De son côté, le comte Raimond, placé au midi, conduisit son armée et le château de bois jusqu’auprès du mur. Mais entre le château et le mur s’étendait un fossé, et l’on fit crier

  1. La chronologie de l’Anonyme est ici en défaut. Ce fut le 6 juillet que la procession fut ordonnée par le conseil des princes, et elle eut lieu le vendredi 8 juillet (Raimond d’Aguilers, 20, p. 296-297 ; lettre de Daimbert dans les Epistulae et chartae, p. 170).
  2. Le 15 juillet 1099.
  3. D’après les Évangiles, le Christ fut crucifié à la troisième heure (Marc, 15, 25) : soit, vers neuf heures du matin. Les ténèbres commencèrent à couvrir la terre à la sixième heure (midi) et il expira à la neuvième heure, vers trois heures du soir (Mathieu, 27, 45-46 ; Marc, 15, 33-34). Le texte de l’Anonyme ne précise pas. Michaud et Sybel adoptent l’heure de la mort de Jésus (trois heures du soir) ; Hagenmeyer, s’appuyant sur le témoignage de Raimond d’Aguilers (20, p. 299), d’après lequel les Provençaux combattaient encore à midi, alors que les croisés étaient déjà dans la ville, en conclut que leur entrée a eu lieu dès neuf heures du matin ; cependant, si l’on examine ce texte, on voit que c’est vers cette heure de midi que Raimond place l’entrée des premiers croisés à Jérusalem, et il se trouve d’accord avec Foucher de Chartres, I, 27, p. 359 : « Bientôt, à l’heure de midi, les Francs pénétraient dans la ville. » Ce témoignage décisif ne contredit en rien celui de l’Anonyme, qui se contente de dire : « À l’approche de l’heure à laquelle, etc. »
  4. C’est-à-dire dans la tour roulante.
  5. Originaire de Tournai. Voir Albert d’Aix, VI, 11, p. 472 : « Liétaud et Engilbert, originaires de la cité de Tournai. »

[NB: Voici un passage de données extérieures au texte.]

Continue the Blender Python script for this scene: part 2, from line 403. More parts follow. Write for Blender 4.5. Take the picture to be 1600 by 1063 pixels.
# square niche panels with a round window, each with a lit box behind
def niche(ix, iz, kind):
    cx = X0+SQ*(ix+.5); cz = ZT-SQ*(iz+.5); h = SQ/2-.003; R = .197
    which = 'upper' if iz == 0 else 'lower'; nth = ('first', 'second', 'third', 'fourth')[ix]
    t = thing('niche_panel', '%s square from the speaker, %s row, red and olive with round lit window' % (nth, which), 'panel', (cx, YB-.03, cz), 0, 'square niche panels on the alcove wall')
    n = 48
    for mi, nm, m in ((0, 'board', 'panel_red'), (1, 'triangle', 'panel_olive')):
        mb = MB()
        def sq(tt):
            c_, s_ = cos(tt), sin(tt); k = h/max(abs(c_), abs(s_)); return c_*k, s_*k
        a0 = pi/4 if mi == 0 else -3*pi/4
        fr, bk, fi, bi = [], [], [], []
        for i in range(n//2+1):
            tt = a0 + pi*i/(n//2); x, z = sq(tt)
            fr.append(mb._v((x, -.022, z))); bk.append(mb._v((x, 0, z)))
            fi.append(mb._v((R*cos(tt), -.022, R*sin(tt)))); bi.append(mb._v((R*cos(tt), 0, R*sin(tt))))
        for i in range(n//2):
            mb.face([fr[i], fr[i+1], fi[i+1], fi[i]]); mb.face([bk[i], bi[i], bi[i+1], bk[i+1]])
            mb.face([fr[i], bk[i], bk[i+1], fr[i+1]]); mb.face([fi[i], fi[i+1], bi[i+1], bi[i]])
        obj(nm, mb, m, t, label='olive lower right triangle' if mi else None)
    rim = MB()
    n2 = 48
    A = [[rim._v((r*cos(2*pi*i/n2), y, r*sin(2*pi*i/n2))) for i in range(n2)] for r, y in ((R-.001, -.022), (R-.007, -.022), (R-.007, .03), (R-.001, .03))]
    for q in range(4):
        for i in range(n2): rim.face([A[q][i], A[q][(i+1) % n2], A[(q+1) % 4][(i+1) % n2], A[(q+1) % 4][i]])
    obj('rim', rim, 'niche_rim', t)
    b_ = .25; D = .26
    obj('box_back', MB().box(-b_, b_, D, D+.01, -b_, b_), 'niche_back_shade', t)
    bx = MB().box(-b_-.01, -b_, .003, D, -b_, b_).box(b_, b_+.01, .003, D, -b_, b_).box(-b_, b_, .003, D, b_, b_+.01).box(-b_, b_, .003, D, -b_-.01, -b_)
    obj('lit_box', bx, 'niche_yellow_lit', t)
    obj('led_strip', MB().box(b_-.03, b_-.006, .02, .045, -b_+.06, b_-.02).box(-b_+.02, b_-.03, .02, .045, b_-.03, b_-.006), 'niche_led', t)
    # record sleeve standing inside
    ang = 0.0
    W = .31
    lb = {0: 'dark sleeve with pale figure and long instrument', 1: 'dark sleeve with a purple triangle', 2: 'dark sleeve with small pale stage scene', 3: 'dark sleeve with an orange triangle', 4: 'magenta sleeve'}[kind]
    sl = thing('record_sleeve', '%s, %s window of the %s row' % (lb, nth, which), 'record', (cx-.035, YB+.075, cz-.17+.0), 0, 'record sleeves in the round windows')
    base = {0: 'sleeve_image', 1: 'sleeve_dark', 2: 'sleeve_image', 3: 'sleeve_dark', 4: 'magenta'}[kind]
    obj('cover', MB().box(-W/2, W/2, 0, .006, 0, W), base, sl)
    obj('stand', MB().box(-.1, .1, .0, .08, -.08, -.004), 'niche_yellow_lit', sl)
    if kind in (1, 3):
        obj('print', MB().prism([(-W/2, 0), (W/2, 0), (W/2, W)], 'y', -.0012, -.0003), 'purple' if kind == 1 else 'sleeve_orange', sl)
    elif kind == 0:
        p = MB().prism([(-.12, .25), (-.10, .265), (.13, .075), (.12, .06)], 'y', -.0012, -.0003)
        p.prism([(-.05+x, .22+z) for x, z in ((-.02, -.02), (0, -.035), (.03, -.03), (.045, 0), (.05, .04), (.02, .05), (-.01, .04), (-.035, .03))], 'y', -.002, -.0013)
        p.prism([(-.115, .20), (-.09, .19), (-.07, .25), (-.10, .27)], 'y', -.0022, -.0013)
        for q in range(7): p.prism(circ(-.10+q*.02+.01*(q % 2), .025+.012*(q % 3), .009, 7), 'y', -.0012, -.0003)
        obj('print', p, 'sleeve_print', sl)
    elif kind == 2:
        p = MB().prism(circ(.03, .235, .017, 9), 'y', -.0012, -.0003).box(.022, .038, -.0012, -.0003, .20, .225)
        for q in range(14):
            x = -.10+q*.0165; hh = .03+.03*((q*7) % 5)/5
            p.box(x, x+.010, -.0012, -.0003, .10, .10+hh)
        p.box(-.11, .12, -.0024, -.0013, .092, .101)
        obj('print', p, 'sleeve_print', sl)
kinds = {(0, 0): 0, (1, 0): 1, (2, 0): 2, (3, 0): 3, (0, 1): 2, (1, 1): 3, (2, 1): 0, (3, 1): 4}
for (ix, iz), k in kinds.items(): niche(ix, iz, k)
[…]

  6. C’est-à-dire la mosquée d’Omar, bâtie sur son emplacement, à l’angle sud-est de la ville, en face du Saint-Sépulcre.
  7. Détail confirmé par la lettre de Daimbert (Epistulae et chartae, p. 171}, qui dit que, dans le temple de Salomon, les chevaux avaient du sang « jusqu’aux genoux ».